Mi hanno chiesto se ho trovato il fossile sulle mie montagne, le Dolomiti. Da più di quindici anni la mia base, al rientro da ognuno dei miei viaggi e spostamenti intesi come esplorazioni-progetto, è in un paesino in Val di Non in Trentino al confine con il Südtirol, nel mezzo delle Alpi, dove mi trovo anche in questo momento, in quarantena: dalle finestre dello studio ho la vista diretta sulle Dolomiti di Brenta.
Le Alpi, ho dovuto presto imparare ad attraversarle.

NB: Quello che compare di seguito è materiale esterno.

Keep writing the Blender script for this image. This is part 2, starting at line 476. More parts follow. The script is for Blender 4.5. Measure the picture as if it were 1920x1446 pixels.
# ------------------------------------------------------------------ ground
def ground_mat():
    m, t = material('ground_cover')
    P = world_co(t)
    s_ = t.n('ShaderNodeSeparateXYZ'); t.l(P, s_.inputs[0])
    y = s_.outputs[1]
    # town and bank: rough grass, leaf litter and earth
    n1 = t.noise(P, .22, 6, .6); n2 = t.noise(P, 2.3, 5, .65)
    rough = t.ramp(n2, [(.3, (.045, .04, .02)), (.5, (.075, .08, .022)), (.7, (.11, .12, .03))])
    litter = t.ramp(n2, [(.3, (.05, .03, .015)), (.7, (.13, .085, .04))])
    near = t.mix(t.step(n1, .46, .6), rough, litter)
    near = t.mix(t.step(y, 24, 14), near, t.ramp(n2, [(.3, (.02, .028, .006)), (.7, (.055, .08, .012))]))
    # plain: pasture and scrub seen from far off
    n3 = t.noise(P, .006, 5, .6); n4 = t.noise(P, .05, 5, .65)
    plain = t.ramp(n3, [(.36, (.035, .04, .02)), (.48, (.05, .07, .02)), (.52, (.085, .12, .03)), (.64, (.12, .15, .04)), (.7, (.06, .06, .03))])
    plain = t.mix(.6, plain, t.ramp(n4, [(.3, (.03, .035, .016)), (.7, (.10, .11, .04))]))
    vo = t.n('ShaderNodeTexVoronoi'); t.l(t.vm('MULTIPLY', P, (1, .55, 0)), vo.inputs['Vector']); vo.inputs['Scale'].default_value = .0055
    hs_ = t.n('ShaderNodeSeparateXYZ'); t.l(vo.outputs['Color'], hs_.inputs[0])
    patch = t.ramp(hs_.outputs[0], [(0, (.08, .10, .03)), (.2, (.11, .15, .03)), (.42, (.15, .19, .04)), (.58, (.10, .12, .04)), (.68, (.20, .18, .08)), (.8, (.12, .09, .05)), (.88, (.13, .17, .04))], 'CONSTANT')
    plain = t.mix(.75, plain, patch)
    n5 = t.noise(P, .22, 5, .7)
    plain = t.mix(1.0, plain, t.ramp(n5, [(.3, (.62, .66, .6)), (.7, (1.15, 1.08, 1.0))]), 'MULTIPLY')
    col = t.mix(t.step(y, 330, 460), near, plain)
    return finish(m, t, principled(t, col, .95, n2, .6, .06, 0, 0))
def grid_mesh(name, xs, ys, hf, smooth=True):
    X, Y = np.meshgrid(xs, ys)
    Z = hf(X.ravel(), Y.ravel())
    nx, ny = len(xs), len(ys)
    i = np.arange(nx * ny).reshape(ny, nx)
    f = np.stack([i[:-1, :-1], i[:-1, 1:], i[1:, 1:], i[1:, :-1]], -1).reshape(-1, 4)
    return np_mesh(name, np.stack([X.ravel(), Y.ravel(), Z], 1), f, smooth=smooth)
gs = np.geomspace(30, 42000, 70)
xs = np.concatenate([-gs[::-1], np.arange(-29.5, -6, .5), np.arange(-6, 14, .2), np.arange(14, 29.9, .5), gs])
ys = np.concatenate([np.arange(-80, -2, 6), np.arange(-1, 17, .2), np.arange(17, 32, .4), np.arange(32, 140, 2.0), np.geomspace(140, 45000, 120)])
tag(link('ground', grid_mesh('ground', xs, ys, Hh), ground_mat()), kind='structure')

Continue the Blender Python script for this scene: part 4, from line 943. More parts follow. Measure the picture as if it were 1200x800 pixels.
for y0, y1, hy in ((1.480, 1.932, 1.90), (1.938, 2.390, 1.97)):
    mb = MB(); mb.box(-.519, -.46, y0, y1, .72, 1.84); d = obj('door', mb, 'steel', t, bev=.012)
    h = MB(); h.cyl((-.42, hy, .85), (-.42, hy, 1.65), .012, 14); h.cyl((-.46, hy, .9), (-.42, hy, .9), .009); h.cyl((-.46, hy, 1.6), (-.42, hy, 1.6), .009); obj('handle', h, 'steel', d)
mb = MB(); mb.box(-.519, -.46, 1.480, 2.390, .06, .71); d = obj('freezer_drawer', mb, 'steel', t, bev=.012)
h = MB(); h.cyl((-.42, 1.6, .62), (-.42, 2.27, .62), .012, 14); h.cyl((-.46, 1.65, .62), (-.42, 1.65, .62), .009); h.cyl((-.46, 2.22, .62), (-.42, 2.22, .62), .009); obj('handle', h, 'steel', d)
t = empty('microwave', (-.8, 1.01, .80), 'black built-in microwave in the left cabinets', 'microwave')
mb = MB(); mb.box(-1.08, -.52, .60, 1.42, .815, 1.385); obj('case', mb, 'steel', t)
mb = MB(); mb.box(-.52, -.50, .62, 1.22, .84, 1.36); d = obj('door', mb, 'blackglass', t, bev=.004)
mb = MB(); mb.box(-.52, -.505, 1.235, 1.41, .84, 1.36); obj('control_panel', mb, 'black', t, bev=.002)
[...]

Mio padre lavorava in Svizzera a Berna, dove si trasferì tutta la famiglia. Ero un bambino piccolo quando mio padre, indicando le cime candide delle montagne, mi diceva “Quelli sono i ghiacci eterni”. E quel termine, eterno, risuonava nelle mie orecchie come un qualcosa di assolutamente magico, tanto grande che non riuscivo a capirne la dimensione. Da questo ricordo e da quelle Alpi è arrivato il mio monolite di ghiaccio alla Biennale di Venezia, ”The Ice Monolith” (2013), che ho lasciato fondere sotto il sole della laguna.
Il fossile di trilobite, invece, non è dolomitico e nemmeno alpino. Le Dolomiti, che, certo, in tempi lontani sono state fondali marini, sono rilievi giovani: le Alpi appartengono all’ordine dei 30milioni di anni, mentre gli antichi artropodi trilobiti vissero sulla terra ben 500milioni di anni fa. I tempi geologici sorprendono.
Il diluvio che abbiamo in mente non è l’ultimo. E non è stato il primo. C’è stato un tempo, nel Triassico, in cui ha piovuto per 2milioni di anni.
Epoche incommensurabili, se comparate con la presenza dell’uomo sulla Terra. Siamo appena arrivati, abbiamo corso la nostra gara molto veloci e un diluvio, non solo d’acqua, è capace di sovvertire da un momento all’altro tutte le nostre certezze, le certezze di noi effimeri dominatori della cosiddetta “età dell’essere umano”, l’ormai noto Antropocene. Quelli che il filosofo Pier Aldo Rovatti definisce con un termine che mi piace molto: gli “egosauri”.